## TASK DIRECTIONS
Make an exact transcription of the material, leaving out all images.

● ● ● ● ● ● ●

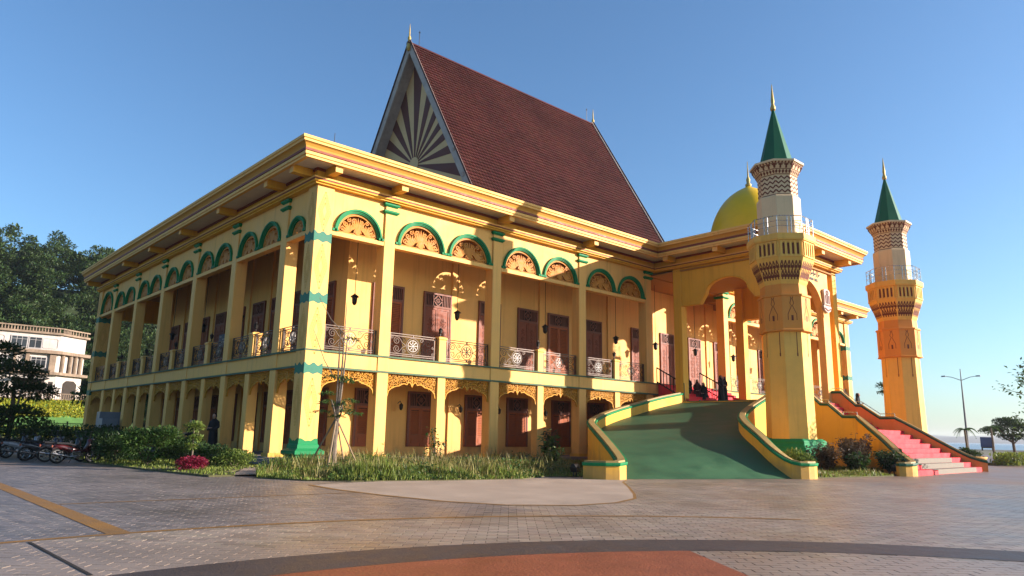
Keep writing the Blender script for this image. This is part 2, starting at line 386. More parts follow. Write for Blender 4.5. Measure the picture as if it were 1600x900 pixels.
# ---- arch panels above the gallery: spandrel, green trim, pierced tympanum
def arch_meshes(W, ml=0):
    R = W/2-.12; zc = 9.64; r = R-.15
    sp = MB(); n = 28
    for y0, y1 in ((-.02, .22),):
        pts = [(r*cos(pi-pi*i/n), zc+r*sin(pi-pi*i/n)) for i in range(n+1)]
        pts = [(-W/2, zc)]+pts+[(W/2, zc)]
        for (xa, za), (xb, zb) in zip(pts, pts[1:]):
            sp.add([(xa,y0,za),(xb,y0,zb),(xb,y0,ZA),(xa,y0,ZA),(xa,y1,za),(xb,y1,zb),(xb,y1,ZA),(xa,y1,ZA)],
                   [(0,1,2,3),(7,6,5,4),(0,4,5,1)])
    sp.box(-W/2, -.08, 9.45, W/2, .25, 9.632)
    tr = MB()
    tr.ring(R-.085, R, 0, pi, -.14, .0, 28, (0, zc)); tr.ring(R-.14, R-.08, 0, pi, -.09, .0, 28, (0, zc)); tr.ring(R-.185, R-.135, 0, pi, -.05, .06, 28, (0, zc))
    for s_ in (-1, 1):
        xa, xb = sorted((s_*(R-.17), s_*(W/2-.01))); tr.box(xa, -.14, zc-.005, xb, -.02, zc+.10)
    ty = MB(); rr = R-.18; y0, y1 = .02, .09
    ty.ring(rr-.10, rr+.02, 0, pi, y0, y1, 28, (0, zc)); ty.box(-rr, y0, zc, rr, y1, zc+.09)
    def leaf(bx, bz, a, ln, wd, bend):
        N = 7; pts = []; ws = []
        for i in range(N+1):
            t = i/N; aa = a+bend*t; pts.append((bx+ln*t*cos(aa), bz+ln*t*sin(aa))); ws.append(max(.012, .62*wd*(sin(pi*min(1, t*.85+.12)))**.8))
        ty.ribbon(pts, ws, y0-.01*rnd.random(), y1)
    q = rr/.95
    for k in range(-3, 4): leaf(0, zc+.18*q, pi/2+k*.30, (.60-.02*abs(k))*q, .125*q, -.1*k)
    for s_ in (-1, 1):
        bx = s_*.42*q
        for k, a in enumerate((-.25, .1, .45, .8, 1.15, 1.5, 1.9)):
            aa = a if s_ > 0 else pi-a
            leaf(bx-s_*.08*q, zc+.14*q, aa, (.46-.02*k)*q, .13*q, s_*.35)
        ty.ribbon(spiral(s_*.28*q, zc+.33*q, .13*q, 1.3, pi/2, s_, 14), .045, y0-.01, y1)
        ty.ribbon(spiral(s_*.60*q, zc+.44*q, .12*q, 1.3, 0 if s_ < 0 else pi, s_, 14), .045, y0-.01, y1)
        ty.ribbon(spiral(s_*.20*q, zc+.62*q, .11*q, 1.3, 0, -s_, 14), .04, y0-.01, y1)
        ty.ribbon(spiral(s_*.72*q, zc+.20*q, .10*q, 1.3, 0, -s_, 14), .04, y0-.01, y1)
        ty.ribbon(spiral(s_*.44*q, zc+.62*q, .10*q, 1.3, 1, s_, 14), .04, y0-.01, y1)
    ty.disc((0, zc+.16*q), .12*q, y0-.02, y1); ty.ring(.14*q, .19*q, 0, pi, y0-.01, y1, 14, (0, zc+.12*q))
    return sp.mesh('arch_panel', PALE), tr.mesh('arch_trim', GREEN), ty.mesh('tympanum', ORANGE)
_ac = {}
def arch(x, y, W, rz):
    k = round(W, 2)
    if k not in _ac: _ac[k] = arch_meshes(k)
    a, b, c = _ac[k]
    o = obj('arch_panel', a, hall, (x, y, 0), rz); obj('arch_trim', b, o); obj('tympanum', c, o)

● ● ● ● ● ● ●

## SOLUTION FOR THIS TASK
Keep writing the Blender script for this image. This is part 2, starting at line 386. More parts follow. Write for Blender 4.5. Measure the picture as if it were 1600x900 pixels.
# ---- arch panels above the gallery: spandrel, green trim, pierced tympanum
def arch_meshes(W, ml=0):
    R = W/2-.12; zc = 9.64; r = R-.15
    sp = MB(); n = 28
    for y0, y1 in ((-.02, .22),):
        pts = [(r*cos(pi-pi*i/n), zc+r*sin(pi-pi*i/n)) for i in range(n+1)]
        pts = [(-W/2, zc)]+pts+[(W/2, zc)]
        for (xa, za), (xb, zb) in zip(pts, pts[1:]):
            sp.add([(xa,y0,za),(xb,y0,zb),(xb,y0,ZA),(xa,y0,ZA),(xa,y1,za),(xb,y1,zb),(xb,y1,ZA),(xa,y1,ZA)],
                   [(0,1,2,3),(7,6,5,4),(0,4,5,1)])
    sp.box(-W/2, -.08, 9.45, W/2, .25, 9.632)
    tr = MB()
    tr.ring(R-.085, R, 0, pi, -.14, .0, 28, (0, zc)); tr.ring(R-.14, R-.08, 0, pi, -.09, .0, 28, (0, zc)); tr.ring(R-.185, R-.135, 0, pi, -.05, .06, 28, (0, zc))
    for s_ in (-1, 1):
        xa, xb = sorted((s_*(R-.17), s_*(W/2-.01))); tr.box(xa, -.14, zc-.005, xb, -.02, zc+.10)
    ty = MB(); rr = R-.18; y0, y1 = .02, .09
    ty.ring(rr-.10, rr+.02, 0, pi, y0, y1, 28, (0, zc)); ty.box(-rr, y0, zc, rr, y1, zc+.09)
    def leaf(bx, bz, a, ln, wd, bend):
        N = 7; pts = []; ws = []
        for i in range(N+1):
            t = i/N; aa = a+bend*t; pts.append((bx+ln*t*cos(aa), bz+ln*t*sin(aa))); ws.append(max(.012, .62*wd*(sin(pi*min(1, t*.85+.12)))**.8))
        ty.ribbon(pts, ws, y0-.01*rnd.random(), y1)
    q = rr/.95
    for k in range(-3, 4): leaf(0, zc+.18*q, pi/2+k*.30, (.60-.02*abs(k))*q, .125*q, -.1*k)
    for s_ in (-1, 1):
        bx = s_*.42*q
        for k, a in enumerate((-.25, .1, .45, .8, 1.15, 1.5, 1.9)):
            aa = a if s_ > 0 else pi-a
            leaf(bx-s_*.08*q, zc+.14*q, aa, (.46-.02*k)*q, .13*q, s_*.35)
        ty.ribbon(spiral(s_*.28*q, zc+.33*q, .13*q, 1.3, pi/2, s_, 14), .045, y0-.01, y1)
        ty.ribbon(spiral(s_*.60*q, zc+.44*q, .12*q, 1.3, 0 if s_ < 0 else pi, s_, 14), .045, y0-.01, y1)
        ty.ribbon(spiral(s_*.20*q, zc+.62*q, .11*q, 1.3, 0, -s_, 14), .04, y0-.01, y1)
        ty.ribbon(spiral(s_*.72*q, zc+.20*q, .10*q, 1.3, 0, -s_, 14), .04, y0-.01, y1)
        ty.ribbon(spiral(s_*.44*q, zc+.62*q, .10*q, 1.3, 1, s_, 14), .04, y0-.01, y1)
    ty.disc((0, zc+.16*q), .12*q, y0-.02, y1); ty.ring(.14*q, .19*q, 0, pi, y0-.01, y1, 14, (0, zc+.12*q))
    return sp.mesh('arch_panel', PALE), tr.mesh('arch_trim', GREEN), ty.mesh('tympanum', ORANGE)
_ac = {}
def arch(x, y, W, rz):
    k = round(W, 2)
    if k not in _ac: _ac[k] = arch_meshes(k)
    a, b, c = _ac[k]
    o = obj('arch_panel', a, hall, (x, y, 0), rz); obj('arch_trim', b, o); obj('tympanum', c, o)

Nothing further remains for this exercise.